Regarding the idea that old resistance /support zones should not matter in the future.... I'm not sure about that. Thy always seem to matter. as the price flows and stops right there....too often to be called random.

The universe of buyers and sellers at any given price point is not just the handful of retail traders who buy and sell and get stopped out somewhere...the kind of market trading force that creates a Hard pivot point. or a whipsaw reversal.takes Big Money ,and HFT algorithms..

lets say also the MM game, ,centered around warrant structure and hedge funds,the big money players...seems to dominate , like with AVXL especially seems to center around the Big Money MM warrant structure.... 30 cents 45 cents 80 cents whatever the warrants are is it 50 cents? is it 1 dollar now? the time period when they expire, all these factors , (which I'm no expert on though I know I should be) these are very key to how price flows.
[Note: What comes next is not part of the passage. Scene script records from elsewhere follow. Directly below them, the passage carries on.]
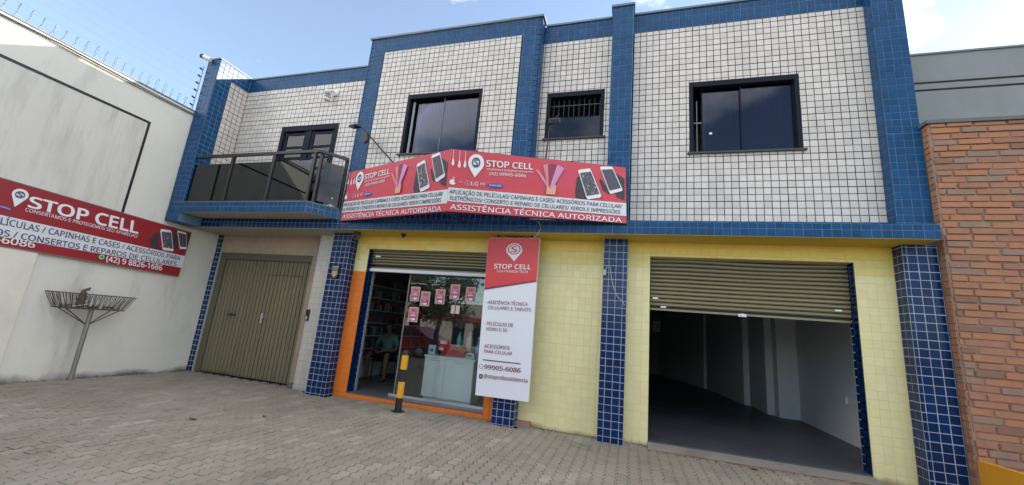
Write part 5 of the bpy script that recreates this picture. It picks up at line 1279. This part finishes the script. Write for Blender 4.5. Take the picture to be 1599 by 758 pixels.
for sx in (-1, 1):
    k = limb([(v(sx*0.95, 0.3, -25.25), 0.85)], 0)
    kn = (v(sx*2.3, -3.1, -25.1))
    k = limb([(v(sx*1.6, -1.4, -25.15), 0.8), (kn, 0.56), (v(sx*2.25, -3.0, -26.7), 0.52), (v(sx*2.1, -2.7, -28.3), 0.4), (v(sx*2.05, -2.6, -29.55), 0.33), (v(sx*2.2, -3.3, -29.75), 0.3), (v(sx*2.35, -4.2, -29.85), 0.24)], k)
    k = limb([(v(sx*1.75, 0.45, -21.4), 0.52), (v(sx*2.25, 0.3, -22.6), 0.44), (v(sx*2.55, -0.2, -24.0), 0.36), (v(sx*1.6, -1.7, -24.1), 0.31), (v(sx*0.75, -2.5, -24.2), 0.24)], 3)
    hand = k
    for f_ in range(4):
        dx_ = -sx*0.22; yy = -2.62-0.1*f_
        limb([(v(sx*0.55-sx*0.02*f_, -2.62-0.13*f_, -24.2-0.10*f_), 0.1), (v(sx*0.22, -2.8-0.12*f_, -24.3-0.12*f_), 0.085), (v(-sx*(0.02), -2.75-0.1*f_, -24.5-0.13*f_), 0.07)], hand)
    limb([(v(sx*0.6, -2.35, -23.95), 0.1), (v(sx*0.3, -2.55, -23.85), 0.085)], hand)
skin_mesh('body', chain, SKIN, mn)
sh_ = [(v(0, 0.6, -25.0), (1.42, 1.12), None), (v(0, 0.6, -23.8), (1.38, 1.02), 0), (v(0, 0.5, -22.3), (1.6, 1.05), 1), (v(0, 0.45, -21.2), (1.35, 0.85), 2), (v(0, 0.4, -20.85), (0.7, 0.62), 3)]
for sx in (-1, 1):
    n0 = len(sh_); sh_.append((v(sx*1.75, 0.45, -21.4), 0.68, 3)); sh_.append((v(sx*2.2, 0.3, -22.5), 0.6, n0)); sh_.append((v(sx*2.42, 0.1, -23.3), 0.58, n0+1))
skin_mesh('shirt', sh_, SHIRT, mn)
so2 = [(v(0, 0.6, -25.35), (1.4, 1.1), None)]
for sx in (-1, 1):
    n0 = len(so2); so2.append((v(sx*0.95, 0.3, -25.25), 0.98, 0)); so2.append((v(sx*1.6, -1.4, -25.15), 0.95, n0)); so2.append((v(sx*2.2, -2.85, -25.12), 0.78, n0+1))
skin_mesh('shorts', so2, SHORTS, mn)
G().ball(v(0, 0.3, -18.65), 0.78, 0.88, 0.72, 14, 10).build('hair', HAIR, mn, True)
g = G(); g.ball(v(0, -0.66, -19.42), 0.13, 0.2, 0.17, 8, 6); g.ball(v(0.72, 0.2, -19.35), 0.1, 0.18, 0.24, 8, 6); g.ball(v(-0.72, 0.2, -19.35), 0.1, 0.18, 0.24, 8, 6); g.build('nose_and_ears', SKIN, mn, True)
g = G(); g.ball(v(0.25, -0.58, -19.18), 0.1, 0.08, 0.06, 8, 6); g.ball(v(-0.25, -0.58, -19.18), 0.1, 0.08, 0.06, 8, 6); g.box(v(-0.2, -0.66, -19.82), v(0.2, -0.55, -19.78)); g.build('eyes_and_mouth', HAIR, mn, True)
for sx in (-1, 1): G().prism([v(sx*2.2-0.38, -2.4, SF), v(sx*2.2+0.38, -2.4, SF), v(sx*2.4+0.38, -4.4, SF), v(sx*2.4-0.38, -4.4, SF)], (0, 0, 0.14)).build('sandal', DARK, mn)

lay_pieces()
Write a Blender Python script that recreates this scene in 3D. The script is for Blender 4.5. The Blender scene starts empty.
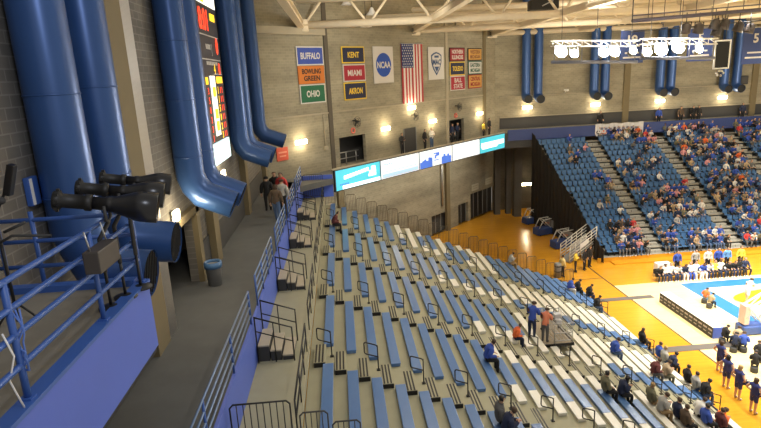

Technical traders will sell at a double and take the money. technical traders will buy a 50 % haircut as the waves pullback. a double bottom, many of these technical 'rules' have become ingrained over time, that self fulfilling idea elliott wave talks about. Elliott theory does use alot of the social psychology element. and I believe the concept. but I dont make that my central frame of mind. I tend to look more focused on the pure price action,using Fibonacci levels, as they combine with other tools like the 50ma/20ma, Bollinger bands, and within this picture I look at Elliott waves and candlesticks. and do this on many different time frame charts.

I'd have to also say, that while I'm drawing all this ,I also step back and keep an open mind that the whole exercise is just to see what the technical chart looks like, and the price action might or might not flow this way...Its a road map showing the target numbers. counting the elliott waves. looking at candlesticks. These tools have been used for centuries. Its mathematical, fractal, geometric, algorithmic, and now in the 21st century its High Frequency Super computer and government controlled.
Its a casino game. its fun to play. I wish I didnt have to use real money.

The open mind is always ready to stop using all these tools as soon as they demonstrate that they dont work anymore.
But they are still working really well it seems.